Many folks do, often thinking that most Life rates are very close among companies. That's simply not so; vast differences exist among carriers' rates, and for the nonsmoking prospect in good health, the differences are even more startling. For example, one of the largest home-mortgage lenders in the country promotes a mail-order reducing Term policy with simplified underwriting. Here are annual premiums for three age bands for $120,000 initial amount on a 25-year reducing Term policy:
| Age Band |
30-34
|
40-44
|
50-54
|
| Lender's affiliate |
$396
|
$1,044
|
$2,628
|
| Another company |
$270
|
$461
|
$740
|
Note that "another company" calls for underwriting and its premiums are for nonsmokers in good health. The lender's affiliate's underwriting is presumably more liberal. But note the striking differences in premium! The point is that your producer should feel competent to handle any competition.
Any prospect represents more than one financial-needs problem and thus is a prospect for more than one kind of policy.

Both the buyers and the lost prospects are probably carrying other Life policies for other needs, Disability Income policies, and other related coverages. If the new agent doesn't feel comfortable discussing coverages above her level of competence, then another agent should be brought in to address those coverages. The new agent can earn a finder's fee or split commission and, equally important, your client will not be left with big gaps in coverage. Even if the client doesn't buy those policies, your errors and omissions exposure will be reduced by the agency's offering them.
Keep good records on all the agent's sales activities so that you can work with firm facts instead of vague impressions.
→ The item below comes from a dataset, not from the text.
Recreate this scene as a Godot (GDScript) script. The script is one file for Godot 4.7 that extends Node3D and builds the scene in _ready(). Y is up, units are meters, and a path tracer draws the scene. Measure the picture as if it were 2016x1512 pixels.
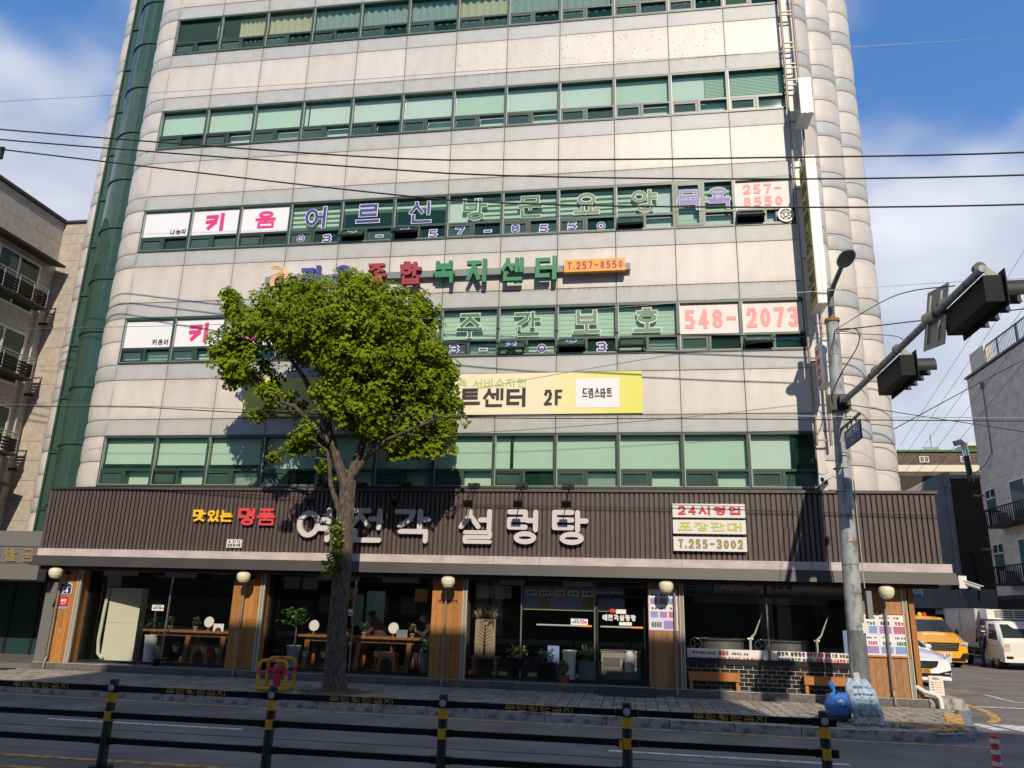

Review, in nontechnical terms, the strengths and weaknesses of your agent with the agent and with at least one other experienced Life person. Look for an improved closing ratio, a clear understanding of why each lost sale was lost, and a flow of leads for related products to be handled by a competent person. That should build the cash flow.
Your agent should also be raising her level of competence. Various insurers offer training materials and courses, as do general agents, managing general agents, insurance schools and colleges, and Life agents' associations.
In today's market conditions, no Life agent should be standing still in education, production, or earnings. All should be improving.